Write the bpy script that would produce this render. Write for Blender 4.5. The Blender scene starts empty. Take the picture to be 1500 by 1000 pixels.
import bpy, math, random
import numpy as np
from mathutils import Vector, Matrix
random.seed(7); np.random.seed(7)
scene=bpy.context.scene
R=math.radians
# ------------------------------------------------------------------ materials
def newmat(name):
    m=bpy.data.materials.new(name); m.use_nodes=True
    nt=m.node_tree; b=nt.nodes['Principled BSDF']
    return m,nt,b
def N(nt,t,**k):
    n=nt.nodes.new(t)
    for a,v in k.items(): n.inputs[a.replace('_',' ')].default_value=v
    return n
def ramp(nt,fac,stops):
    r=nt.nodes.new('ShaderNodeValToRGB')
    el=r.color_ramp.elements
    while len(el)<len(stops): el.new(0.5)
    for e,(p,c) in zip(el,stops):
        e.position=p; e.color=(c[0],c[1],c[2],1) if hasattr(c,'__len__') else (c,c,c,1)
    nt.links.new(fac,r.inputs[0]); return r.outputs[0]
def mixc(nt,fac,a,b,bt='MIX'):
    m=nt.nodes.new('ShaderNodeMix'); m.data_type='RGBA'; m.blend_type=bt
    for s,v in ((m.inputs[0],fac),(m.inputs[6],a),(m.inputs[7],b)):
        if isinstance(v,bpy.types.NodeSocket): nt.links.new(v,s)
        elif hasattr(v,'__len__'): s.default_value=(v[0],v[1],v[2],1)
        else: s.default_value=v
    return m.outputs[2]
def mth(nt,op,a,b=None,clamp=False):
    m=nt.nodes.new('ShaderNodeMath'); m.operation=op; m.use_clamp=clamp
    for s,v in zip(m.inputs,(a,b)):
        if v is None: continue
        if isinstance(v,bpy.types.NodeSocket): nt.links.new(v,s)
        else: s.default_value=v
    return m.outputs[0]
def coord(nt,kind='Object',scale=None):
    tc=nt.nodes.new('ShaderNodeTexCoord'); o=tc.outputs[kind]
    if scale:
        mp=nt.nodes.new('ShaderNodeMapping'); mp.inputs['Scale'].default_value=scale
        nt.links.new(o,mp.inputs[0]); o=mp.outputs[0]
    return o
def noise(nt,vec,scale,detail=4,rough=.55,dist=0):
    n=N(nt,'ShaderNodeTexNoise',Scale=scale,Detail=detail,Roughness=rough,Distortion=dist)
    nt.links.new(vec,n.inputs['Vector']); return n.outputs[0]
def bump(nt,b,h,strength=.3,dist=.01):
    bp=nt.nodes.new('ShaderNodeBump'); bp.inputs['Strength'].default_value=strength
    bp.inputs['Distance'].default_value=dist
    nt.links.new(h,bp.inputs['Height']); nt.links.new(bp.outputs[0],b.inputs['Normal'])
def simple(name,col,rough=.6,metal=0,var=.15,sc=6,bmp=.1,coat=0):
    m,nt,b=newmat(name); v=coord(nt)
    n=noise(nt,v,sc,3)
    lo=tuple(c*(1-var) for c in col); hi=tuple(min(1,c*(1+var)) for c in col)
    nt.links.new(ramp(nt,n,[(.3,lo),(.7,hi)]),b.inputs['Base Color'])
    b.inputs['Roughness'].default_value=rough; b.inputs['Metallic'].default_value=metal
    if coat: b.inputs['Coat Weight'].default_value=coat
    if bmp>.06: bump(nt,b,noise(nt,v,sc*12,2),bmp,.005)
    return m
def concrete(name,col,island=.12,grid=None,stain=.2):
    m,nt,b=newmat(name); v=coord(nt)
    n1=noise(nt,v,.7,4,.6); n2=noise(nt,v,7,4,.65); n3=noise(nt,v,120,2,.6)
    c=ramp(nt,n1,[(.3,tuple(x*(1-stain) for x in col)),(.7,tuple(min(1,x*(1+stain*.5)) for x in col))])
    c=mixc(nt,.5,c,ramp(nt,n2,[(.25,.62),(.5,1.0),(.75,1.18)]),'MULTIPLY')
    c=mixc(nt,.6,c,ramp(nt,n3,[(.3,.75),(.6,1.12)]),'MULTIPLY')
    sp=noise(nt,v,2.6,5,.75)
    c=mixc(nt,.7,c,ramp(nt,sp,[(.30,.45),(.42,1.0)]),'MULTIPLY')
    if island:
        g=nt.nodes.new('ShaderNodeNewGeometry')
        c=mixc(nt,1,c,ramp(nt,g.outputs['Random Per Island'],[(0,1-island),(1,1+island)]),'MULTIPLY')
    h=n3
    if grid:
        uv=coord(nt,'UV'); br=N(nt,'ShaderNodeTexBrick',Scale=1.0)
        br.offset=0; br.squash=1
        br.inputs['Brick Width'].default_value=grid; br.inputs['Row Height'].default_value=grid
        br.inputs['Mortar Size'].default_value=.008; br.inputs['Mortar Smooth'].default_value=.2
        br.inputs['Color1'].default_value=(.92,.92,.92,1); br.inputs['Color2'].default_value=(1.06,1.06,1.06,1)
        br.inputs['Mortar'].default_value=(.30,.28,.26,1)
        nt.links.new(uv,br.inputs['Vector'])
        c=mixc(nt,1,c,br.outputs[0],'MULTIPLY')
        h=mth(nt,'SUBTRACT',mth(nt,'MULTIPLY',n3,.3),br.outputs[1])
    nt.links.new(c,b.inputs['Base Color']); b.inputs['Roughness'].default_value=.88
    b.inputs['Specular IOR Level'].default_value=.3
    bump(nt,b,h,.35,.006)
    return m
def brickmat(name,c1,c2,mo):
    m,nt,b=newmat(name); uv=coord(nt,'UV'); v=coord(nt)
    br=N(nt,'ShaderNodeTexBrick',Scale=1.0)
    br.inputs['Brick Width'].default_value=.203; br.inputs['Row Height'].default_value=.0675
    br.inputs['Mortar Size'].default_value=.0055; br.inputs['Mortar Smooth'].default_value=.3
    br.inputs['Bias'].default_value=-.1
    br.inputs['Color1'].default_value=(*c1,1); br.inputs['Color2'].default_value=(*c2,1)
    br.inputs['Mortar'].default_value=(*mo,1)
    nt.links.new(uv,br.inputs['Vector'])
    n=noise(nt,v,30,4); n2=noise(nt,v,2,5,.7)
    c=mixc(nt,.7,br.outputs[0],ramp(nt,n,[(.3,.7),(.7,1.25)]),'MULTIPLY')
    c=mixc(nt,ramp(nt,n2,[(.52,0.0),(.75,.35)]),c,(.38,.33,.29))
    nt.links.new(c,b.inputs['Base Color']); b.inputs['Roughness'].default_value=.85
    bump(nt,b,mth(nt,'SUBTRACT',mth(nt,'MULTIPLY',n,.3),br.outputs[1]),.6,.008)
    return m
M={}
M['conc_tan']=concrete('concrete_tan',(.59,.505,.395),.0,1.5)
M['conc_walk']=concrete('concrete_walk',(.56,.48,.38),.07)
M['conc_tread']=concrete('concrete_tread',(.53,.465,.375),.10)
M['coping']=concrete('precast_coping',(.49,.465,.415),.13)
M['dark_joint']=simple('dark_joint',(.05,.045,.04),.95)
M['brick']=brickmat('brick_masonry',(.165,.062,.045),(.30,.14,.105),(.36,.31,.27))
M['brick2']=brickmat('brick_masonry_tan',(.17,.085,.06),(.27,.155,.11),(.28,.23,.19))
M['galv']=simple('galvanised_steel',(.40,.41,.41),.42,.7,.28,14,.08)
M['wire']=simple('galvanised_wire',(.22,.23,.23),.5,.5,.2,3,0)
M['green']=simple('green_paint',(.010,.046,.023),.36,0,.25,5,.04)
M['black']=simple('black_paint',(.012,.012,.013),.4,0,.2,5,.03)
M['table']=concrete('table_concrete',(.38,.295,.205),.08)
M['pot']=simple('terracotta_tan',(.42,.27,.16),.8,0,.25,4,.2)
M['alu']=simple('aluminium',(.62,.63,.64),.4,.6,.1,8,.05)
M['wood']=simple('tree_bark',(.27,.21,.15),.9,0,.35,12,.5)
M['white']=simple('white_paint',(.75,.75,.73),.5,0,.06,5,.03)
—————
Look through the material and copy each line that has "scene".

- [Response]
Write the bpy script that would produce this render. Write for Blender 4.5. The Blender scene starts empty. Take the picture to be 1500 by 1000 pixels.
scene=bpy.context.scene